PERSPECTIVE: Tessa Jowell warms to media but shuns advertiser interests

If you have the stamina for a late-night drinking session with a gaggle of media owners this week, you will find them in good humour.

The same should apply to analysts and bankers as they anticipate a bonanza of booming share valuations and fat fees. For the draft Communications Bill, published this week, liberalises the UK communications market to an unprecedented degree, sets the stage for a mergers and acquisitions frenzy and wraps the media sector up in a new super-regulator, Ofcom, that will be the envy of the world.

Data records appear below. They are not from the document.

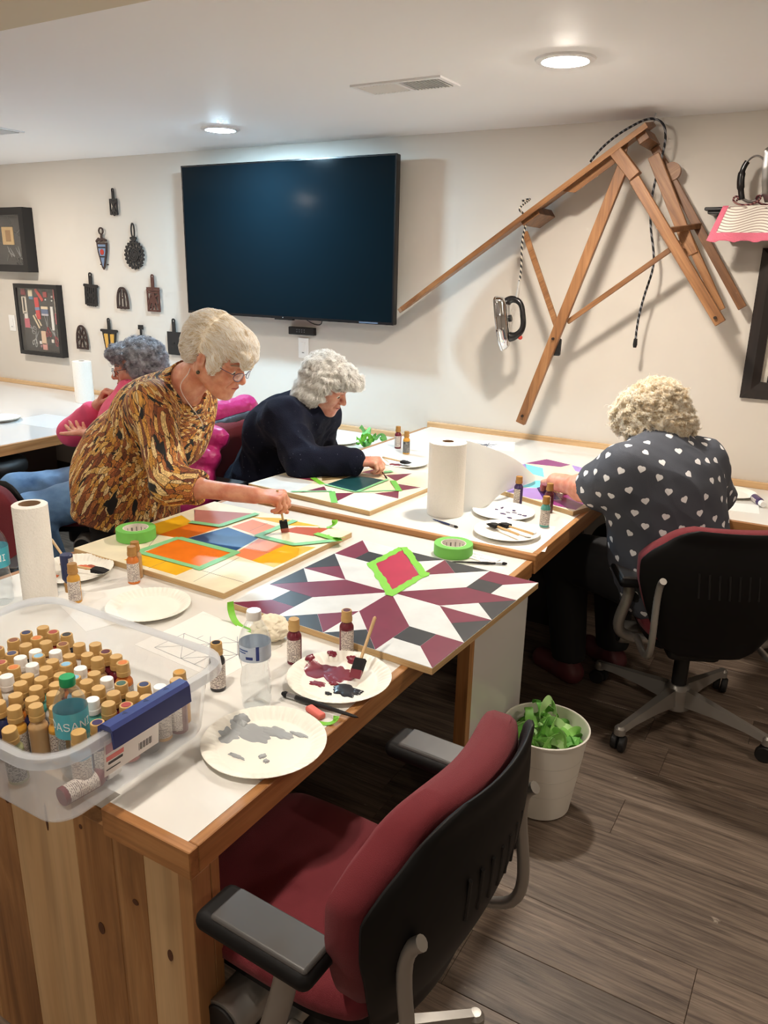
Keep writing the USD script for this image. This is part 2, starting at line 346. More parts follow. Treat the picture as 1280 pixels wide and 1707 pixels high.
# air vents
def vent(x, y, w, d, lab, rz=0):
    v = thing('air_vent', lab, 'vent', (x, y, CEIL), rz)
    part(v, 'frame', cat([bx(-w/2, w/2, -d/2, -d/2+.018, -.007, 0), bx(-w/2, w/2, d/2-.018, d/2, -.007, 0), bx(-w/2, -w/2+.018, -d/2+.018, d/2-.018, -.007, 0), bx(w/2-.018, w/2, -d/2+.018, d/2-.018, -.007, 0), bx(-.008, .008, -d/2+.018, d/2-.018, -.007, 0)]), trimw)
    part(v, 'duct', bx(-w/2+.01, w/2-.01, -d/2+.01, d/2-.01, -.001, -.0002), P('duct_dark', c(176, 176, 178), 0.8))
    n = 24
    for k in range(n):
        x0 = -w/2 + .02 + (w - .04) * (k + .5) / n
        if abs(x0) > .012:
            part(v, 'slat', T(bx(-.0007, .0007, -d/2+.016, d/2-.016, -.005, .005), (x0, 0, -.0052), ry=38 if x0 < 0 else -38), trimw, smooth=False)
vent(-1.60, 2.825, .38, .165, 'white slatted air vent in the ceiling left of the warm downlight')
vent(-4.16, 2.86, .36, .165, 'white slatted air vent in the ceiling at the left edge of the photo')

# ================================================================== tables and counters
lam = P('white_laminate', c(232, 230, 224), 0.22, coat_weight=0.3, coat_roughness=0.12, spot=0.03, sscale=5)
oak = wood('oak_trim', c(140, 92, 50), c(176, 124, 74), c(196, 148, 98), scale=(1.5, 26, 26))
oaky = wood('oak_trim_across', c(140, 92, 50), c(176, 124, 74), c(196, 148, 98), scale=(26, 1.5, 26))
oakz = wood('oak_trim_up', c(150, 100, 55), c(182, 130, 80), c(198, 152, 102), scale=(26, 26, 1.5))
TA, TB, TC = 0.74, 0.758, 0.67
TX0, TX1 = -1.97, -0.74
t = thing('work_table', 'near work table with white top, oak edging and a knotty wooden end panel', 'table')
part(t, 'table_top', cat([bx(TX0 + .02, TX1 - .02, .742, 2.19, TA - .05, TA), bx(-.937, TX1 - .02, .70 + .018, .742, TA - .05, TA)]), lam, smooth=False)
part(t, 'edge_trim', cbox(-.937, TX1, .70, .72, TA - .052, TA + .0006, .0015), oak)
part(t, 'edge_trim', cbox(TX1 - .02, TX1, .7205, 2.19, TA - .052, TA + .0006, .0015), oaky)
part(t, 'edge_trim', cbox(TX0, TX0 + .02, .7225, 2.19, TA - .052, TA + .0006, .0015), oaky)
# knotty end panel: upright boards of very different tone
bd = [wood('hickory_pale', c(186, 146, 100), c(202, 166, 120), c(210, 178, 134), scale=(9, 9, .9), seed=2),
      wood('hickory_brown', c(120, 80, 44), c(158, 112, 66), c(190, 146, 96), scale=(16, 16, 1.1), seed=5, distort=1.6),
      wood('hickory_mid', c(140, 96, 56), c(170, 124, 78), c(190, 148, 98), scale=(14, 14, 1.0), seed=9, distort=1.2)]
edges = [-1.97, -1.80, -1.62, -1.50, -1.36, -1.215, -1.035, -.937, -.862, -.772]
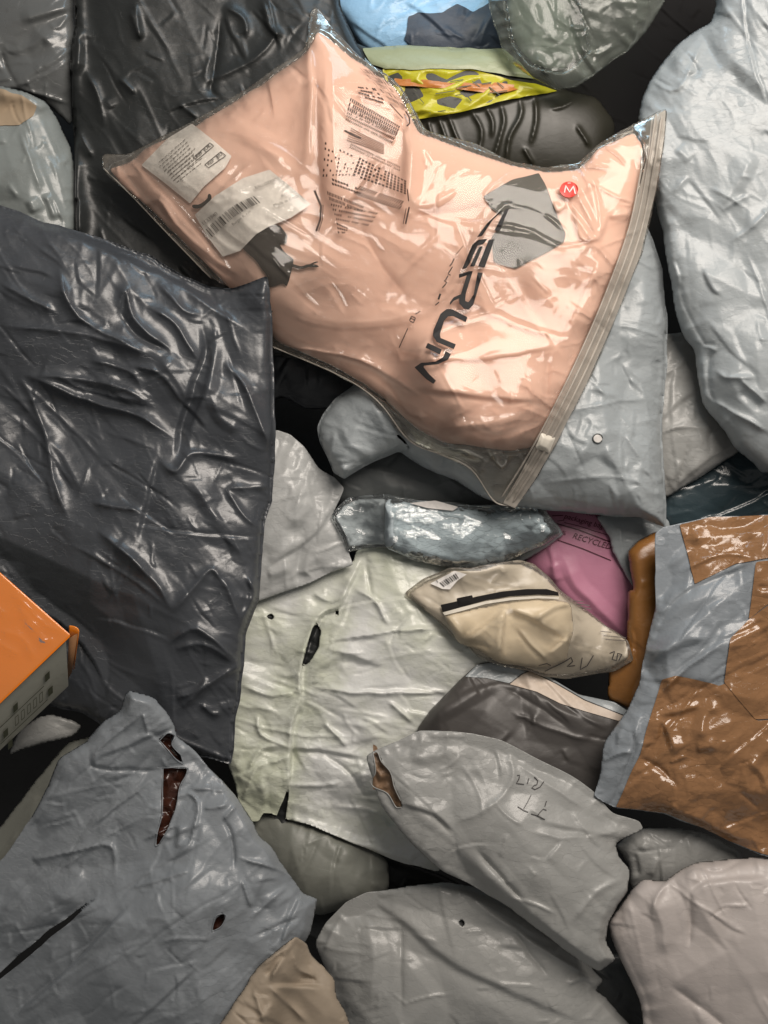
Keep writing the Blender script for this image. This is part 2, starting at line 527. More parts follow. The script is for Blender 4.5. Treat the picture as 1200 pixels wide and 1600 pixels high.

So far so good. Actually, I think those media owners, analysts and bankers might have had their brains slightly addled by merger fever. In focusing on issues of media ownership, the Government has largely ignored two important constituencies: advertisers and agencies. The word advertising was barely mentioned in her speech as Tessa Jowell, the culture secretary, unveiled the Government's plans for a TV free-for-all. (Correction: agencies did get one mention; they can now own broadcasting licences, an intriguing prospect given they have about as much expertise in running TV companies as Enron does in setting out fair accounting procedures.)

Some of the announcements were long expected. In television, the decision to revoke the ban on joint ownership of both London franchises and the 15 per cent audience limit paves the way, subject to competition law, for a single ITV.

Lifting the ban on owning more than one radio station will, in theory, allow a single owner for Classic, Virgin 125 and talkSPORT with the plurality issue covered by the mix of one pop, one non-pop and one speech station.

As the newspaper groups have argued, newspaper mergers will be treated just like any other mergers where before they needed government consent.

Other aspects of the bill are surprising. The removal of the restriction on common ownership of Channel 3 and Channel 5, for one. Lorna Tilbian of Numis points out that, as a result, RTL is well placed to bid for either Carlton or Granada. Previously one of several reasons why RTL held back was its unwillingness to sell its 65 per cent of Channel 5; now it can keep that stake and, if it chooses, reconsider a bid for Carlton or Granada.

Despite all these more-liberal-than-expected changes, the overall sense is that the Government does not regard safeguarding advertiser interests as important. A primary concern for advertisers, for example, the proposed sales rules for that single ITV, has been largely ignored.

Anything that puts more money into content is a good thing but there's no guarantee that the likely consolidation of ownership will be redeployed to viewer, listener or reader benefit. It's shareholders who are the obvious winners this week and the overwhelming impression of the Bill is that the Government is not as focused on the needs of advertisers as it could be.